Sunday, January 10, 2010

Thinking About Faith

I just finished Krista Tippett's book "Speaking of Faith - Why Religion Matters - and How To Talk About it " . So one of Krista's thesis's is that it is not so important what we believe as how we talk to each other about our beliefs. I love this woman's approach and I believe it is the way for the world's future religions if we are to achieve any type of spriritual unity or just mutual respect. We need to do more listening and less advertising of our own beliefs. Krista mentions Karen Armstrong's book, The History of God, and it's on my list. So far the books I've read of value on the topic of faith are The Evolution of God (Robert Wright), Speaking of Faith (Krista Tippett) and Holy The Firm (Annie Dilliard). None of them try to convince me of anything; they just present ideas and approaches to the subject.

Friday, January 8, 2010

Wandering On a Winter Night

The sky ripped open tonight spitting out ice. My plants lie huddled under frost blankets. Dig deep, hang on, the sun will warm you tomorrow; the last remaining small shoots of your legacy will rise again.

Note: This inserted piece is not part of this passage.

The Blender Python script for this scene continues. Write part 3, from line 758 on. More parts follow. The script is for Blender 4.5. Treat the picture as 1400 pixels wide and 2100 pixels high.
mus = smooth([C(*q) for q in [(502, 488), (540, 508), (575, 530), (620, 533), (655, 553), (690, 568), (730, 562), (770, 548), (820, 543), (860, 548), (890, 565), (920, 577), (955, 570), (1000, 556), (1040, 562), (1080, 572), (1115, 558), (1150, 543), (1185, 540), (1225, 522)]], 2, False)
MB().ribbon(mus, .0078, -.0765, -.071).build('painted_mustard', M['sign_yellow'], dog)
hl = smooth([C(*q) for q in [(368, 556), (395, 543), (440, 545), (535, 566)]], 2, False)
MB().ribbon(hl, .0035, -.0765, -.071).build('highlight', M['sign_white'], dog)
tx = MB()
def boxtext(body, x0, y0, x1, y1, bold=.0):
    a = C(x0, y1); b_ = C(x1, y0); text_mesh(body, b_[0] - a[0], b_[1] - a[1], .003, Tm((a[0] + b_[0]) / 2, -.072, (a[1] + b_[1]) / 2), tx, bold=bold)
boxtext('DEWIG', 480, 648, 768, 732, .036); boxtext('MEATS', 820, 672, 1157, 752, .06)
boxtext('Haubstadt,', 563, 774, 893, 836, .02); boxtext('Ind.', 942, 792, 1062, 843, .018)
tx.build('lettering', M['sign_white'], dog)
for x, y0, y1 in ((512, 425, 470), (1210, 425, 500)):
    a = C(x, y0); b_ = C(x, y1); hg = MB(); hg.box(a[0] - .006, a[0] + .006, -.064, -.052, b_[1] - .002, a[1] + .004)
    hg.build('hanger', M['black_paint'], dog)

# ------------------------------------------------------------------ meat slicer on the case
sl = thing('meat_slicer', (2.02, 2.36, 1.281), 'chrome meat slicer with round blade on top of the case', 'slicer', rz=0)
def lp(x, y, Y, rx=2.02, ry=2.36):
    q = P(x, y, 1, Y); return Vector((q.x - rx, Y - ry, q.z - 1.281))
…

From another time I have come to know you. Sorry you can’t stay long. Lifestreaming.

Death is the dimension I do not see but, occasionally, I have glimpsed you on your way to some other place. If we could see the other place, we might not want to stay here but we must; it is our rite of passage, our duty and obligation for life given. We must not opt out before our time. Pay attention. You’ll know when.

The leaves take on iridescence before a storm; faery dust against the black sky. The wind shakes it out and tosses the bits across the pond; skimming light bits. Thoughts of mortality make us keen observers of our surroundings.